STATED GOAL → Retype the data exactly, from its first line to the line containing "MB().box(x, x +", including both, and skip any picture.

MATERIAL PROVIDED →
####################

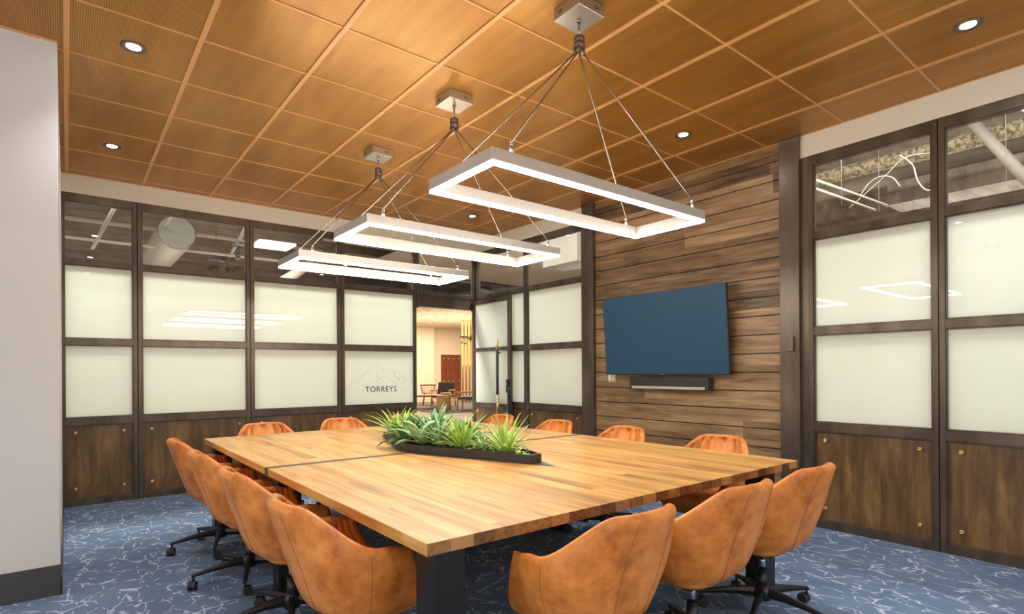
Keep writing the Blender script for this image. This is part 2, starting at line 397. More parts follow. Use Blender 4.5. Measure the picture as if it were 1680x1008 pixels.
# ------------------------------------------------------------------ conference table
TX0, TX1, TY0, TY1, TZ = .875, 3.362, 1.530, 5.130, .737
tb = empty('conference_table', (TX0, TY0, 0))
tag(tb, 'large square-edged wooden conference table with dark steel seam and black box legs', 'table')
TW, TL, YM = TX1 - TX0, TY1 - TY0, 3.318 - TY0
th = .042
MB().box(0, TW, 0, YM - .028, TZ - th, TZ).build('table_top', M['table'], tb, bevel=.0025)
MB().box(0, TW, YM + .028, TL, TZ - th, TZ).build('table_top', M['table'], tb, bevel=.0025)
for o in tb.children:                                        # boards run along y: their ends show darker end grain
    o.data.materials.append(M['endgrain'])
    for p_ in o.data.polygons:
        if abs(p_.normal.y) > .9: p_.material_index = 1
MB().box(-.001, TW + .001, YM - .028, YM + .028, TZ - th - .002, TZ + .0004).build('seam_strip', M['seamm'], tb)
CX, CY = 2.105 - TX0, 3.335 - TY0
hexo = [(CX + .03, CY - 1.03), (CX + .355, CY - .12), (CX + .345, CY + .15), (CX - .03, CY + 1.05), (CX - .355, CY + .13), (CX - .345, CY - .12)]
MB().prism(hexo, TZ - .003, TZ + .0022).build('center_plate', M['platemetal'], tb)
ap = MB()
for x in (.16, TW - .20): ap.box(x, x + .04, .12, TL - .12, TZ - th - .055, TZ - th)
for y in (.16, YM - .10, YM + .06, TL - .20): ap.box(.2, TW - .2, y, y + .04, TZ - th - .055, TZ - th)
ap.build('under_frame', M['black'], tb)
for x in (.045, TW - .32):
    for y in (.045, YM - .06, TL - .16):
        MB().box(x, x + .13, y, y + .11, 0, TZ - th - .0).build('leg', M['black'], tb, bevel=.004)

# ------------------------------------------------------------------ planter with plants on the table
pl = empty('planter_tray', (2.085, 3.33, TZ + .002))
tag(pl, 'black metal diamond-shaped planter tray full of plants in the middle of the table', 'planter')
hx = [(-.015, -.90), (.075, -.885), (.300, -.06), (.295, .06), (.02, .90), (-.07, .885), (-.30, .06), (-.302, -.06)]
inn = [(x * .955, y * .975) for x, y in hx]
n = len(hx); v = [(x, y, 0) for x, y in hx] + [(x, y, .052) for x, y in hx] + [(x, y, .052) for x, y in inn] + [(x, y, .004) for x, y in inn]
fs = [tuple(range(n))[::-1]] + [(j * n + i, j * n + (i + 1) % n, (j + 1) * n + (i + 1) % n, (j + 1) * n + i) for j in range(3) for i in range(n)] + [tuple(range(3 * n, 4 * n))]
MB().add(v, fs).build('tray', M['satinblack'], pl)
MB().prism([(x * .95, y * .97) for x, y in hx], .005, .034).build('soil', M['soil'], pl)

def leafmat(name, a, bb, edge=None):
    m = principled(name, a, .42, spec=.4); nt, b = get(m)
    uv = N(nt, 'ShaderNodeUVMap'); sp = N(nt, 'ShaderNodeSeparateXYZ'); L(nt, uv.outputs[0], sp.inputs[0])
    r = ramp(nt, [(.25, a), (.75, bb)]); L(nt, noise(nt, mapping(nt, uv.outputs[0], (6, 1.2, 1)), 3, 3), r.inputs[0])
    c = r.outputs[0]
    if edge:
        d = math_n(nt, 'ABSOLUTE', math_n(nt, 'SUBTRACT', sp.outputs[0], .5))
        e = ramp(nt, [(.30, (0, 0, 0)), (.40, (1, 1, 1))]); L(nt, d, e.inputs[0]); c = mixc(nt, e.outputs[0], c, edge)
    L(nt, c, b.inputs['Base Color']); b.inputs['Subsurface Weight'].default_value = 0
    return m
LM = [leafmat('leaf_blue_green', (.09, .24, .12), (.20, .40, .20), (.33, .50, .24)),
      leafmat('leaf_bright', (.17, .38, .035), (.36, .58, .09), (.50, .62, .18)),
      leafmat('leaf_pale', (.24, .42, .17), (.46, .60, .32)),
      leafmat('leaf_dark', (.04, .14, .035), (.10, .25, .06))]
def plant(name, loc, nl, ln, wd, el0, el1, droop, mat, seed, shape=1., fold=.25, rot0=None):
    rnd = random.Random(seed); V = []; F = []; UV = []
    for i in range(nl):
        az = (rot0 if rot0 is not None else 0) + i * 2.399 + rnd.uniform(-.3, .3); q = i / max(1, nl - 1)
        el = el1 + (el0 - el1) * (1 - q) + rnd.uniform(-.08, .08); l = ln * rnd.uniform(.75, 1.08); w = wd * rnd.uniform(.8, 1.15)
        p = Vector((math.cos(az) * .008, math.sin(az) * .008, 0)); S = 9; o = len(V); side = Vector((-math.sin(az), math.cos(az), 0))
        for j in range(S + 1):
            t = j / S; e = el - droop * t * t * rnd.uniform(.9, 1.1)
            d = Vector((math.cos(az) * math.cos(e), math.sin(az) * math.cos(e), math.sin(e))); nrm = side.cross(d) * -1
            if shape == 1: ww = w * min(1, .55 + t * 1.6) * (1 - t ** 2.6) + .0008
            else: ww = w * (math.sin(PI * min(1, (t * .92 + .04)) ** .85)) ** .8 + .0008
            for s_ in (-1, 0, 1):
                V.append(p + side * ww * .5 * s_ + nrm * (abs(s_) * ww * fold)); UV.append((.5 + s_ * .5, t))
            p = p + d * (l / S)
        for j in range(S):
            for s_ in (0, 1): a = o + j * 3 + s_; F.append((a, a + 1, a + 4, a + 3))
    me = bpy.data.meshes.new(name); me.from_pydata([tuple(q) for q in V], [], F); me.materials.append(mat)
    ul = me.uv_layers.new(name='UVMap')
    for lp in me.loops: ul.data[lp.index].uv = UV[lp.vertex_index]
    for p_ in me.polygons: p_.use_smooth = True
    o = bpy.data.objects.new(name, me); C.objects.link(o); o.location = loc
    sd = o.modifiers.new('thickness', 'SOLIDIFY'); sd.thickness = .0012
    return o
zs = TZ + .036
PL = [  # name, (x,y), leaves, length, width, el0, el1, droop, mat, shape, label, category
    ('agave_plant', (2.110, 3.56), 14, .285, .066, .75, 1.45, .35, 0, 1, 'tallest broad blue-green plant in the planter with upright pointed leaves', 'plant'),
    ('spider_plant', (2.075, 2.67), 26, .26, .022, .40, 1.40, .40, 1, 1, 'spiky bright green plant at the camera-side tip of the planter', 'plant'),
    ('dracaena_plant', (2.00, 3.03), 32, .26, .029, .35, 1.35, .55, 1, 1, 'bright green plant with dense strap leaves, second from the near tip of the planter', 'plant'),
    ('spider_plant', (2.20, 2.92), 22, .22, .020, .35, 1.25, .7, 2, 1, 'small pale narrow-leaved plant on the plank-wall side of the planter', 'plant'),
    ('hosta_plant', (1.90, 3.37), 18, .25, .080, .2, 1.2, 1.1, 2, 2, 'broad pale-leaved plant spilling over the near long edge of the planter', 'plant'),
    ('hosta_plant', (2.20, 3.30), 16, .24, .075, .3, 1.2, 1.2, 3, 2, 'dark broad-leaved plant behind the bright strap-leaved one', 'plant'),
    ('dracaena_plant', (2.00, 3.84), 30, .26, .026, .3, 1.3, .9, 1, 1, 'bright green fine strap-leaved plant left of the tallest plant', 'plant'),
    ('spider_plant', (2.045, 4.05), 26, .28, .026, .2, 1.2, .6, 1, 1, 'yellow-green spiky plant at the far tip of the planter, leaning to the left', 'plant'),
    ('hosta_plant', (2.19, 3.74), 15, .26, .070, .3, 1.25, .9, 2, 2, 'pale broad-leaved plant just behind the tallest plant', 'plant'),
    ('hosta_plant', (1.87, 3.54), 14, .22, .062, .1, 1.1, 1.2, 3, 2, 'dark drooping plant at the widest left corner of the planter', 'plant'),
    ('dracaena_plant', (1.93, 3.19), 22, .23, .034, .5, 1.4, .7, 0, 1, 'blue-green strap-leaved plant between the pale broad and bright strap-leaved ones', 'plant'),
    ('fern_plant', (2.08, 3.20), 34, .22, .020, .3, 1.4, 1.0, 1, 1, 'fine yellow-green arching plant in the middle of the planter', 'plant'),
    ('fern_plant', (2.05, 2.86), 26, .15, .018, .2, 1.2, 1.0, 2, 1, 'low pale arching plant between the two spiky plants nearest the camera', 'plant'),
    ('agave_plant', (1.98, 3.66), 12, .24, .050, .5, 1.35, .6, 3, 1, 'dark green pointed plant in front of and left of the tallest one', 'plant'),
]
for i, (nm, (x, y), nl, ln, wd, e0, e1, dr, mi, sh, lab, cat) in enumerate(PL):
    o = plant(nm, (x, y, zs), nl, ln, wd, e0, e1, dr, LM[mi], 30 + i, sh, .22 if sh == 1 else .12)
    tag(o, lab, cat, 'plants in the table planter')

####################

THE ANSWER →
Keep writing the Blender script for this image. This is part 2, starting at line 397. More parts follow. Use Blender 4.5. Measure the picture as if it were 1680x1008 pixels.
# ------------------------------------------------------------------ conference table
TX0, TX1, TY0, TY1, TZ = .875, 3.362, 1.530, 5.130, .737
tb = empty('conference_table', (TX0, TY0, 0))
tag(tb, 'large square-edged wooden conference table with dark steel seam and black box legs', 'table')
TW, TL, YM = TX1 - TX0, TY1 - TY0, 3.318 - TY0
th = .042
MB().box(0, TW, 0, YM - .028, TZ - th, TZ).build('table_top', M['table'], tb, bevel=.0025)
MB().box(0, TW, YM + .028, TL, TZ - th, TZ).build('table_top', M['table'], tb, bevel=.0025)
for o in tb.children:                                        # boards run along y: their ends show darker end grain
    o.data.materials.append(M['endgrain'])
    for p_ in o.data.polygons:
        if abs(p_.normal.y) > .9: p_.material_index = 1
MB().box(-.001, TW + .001, YM - .028, YM + .028, TZ - th - .002, TZ + .0004).build('seam_strip', M['seamm'], tb)
CX, CY = 2.105 - TX0, 3.335 - TY0
hexo = [(CX + .03, CY - 1.03), (CX + .355, CY - .12), (CX + .345, CY + .15), (CX - .03, CY + 1.05), (CX - .355, CY + .13), (CX - .345, CY - .12)]
MB().prism(hexo, TZ - .003, TZ + .0022).build('center_plate', M['platemetal'], tb)
ap = MB()
for x in (.16, TW - .20): ap.box(x, x + .04, .12, TL - .12, TZ - th - .055, TZ - th)
for y in (.16, YM - .10, YM + .06, TL - .20): ap.box(.2, TW - .2, y, y + .04, TZ - th - .055, TZ - th)
ap.build('under_frame', M['black'], tb)
for x in (.045, TW - .32):
    for y in (.045, YM - .06, TL - .16):
        MB().box(x, x + .13, y, y + .11, 0, TZ - th - .0).build('leg', M['black'], tb, bevel=.004)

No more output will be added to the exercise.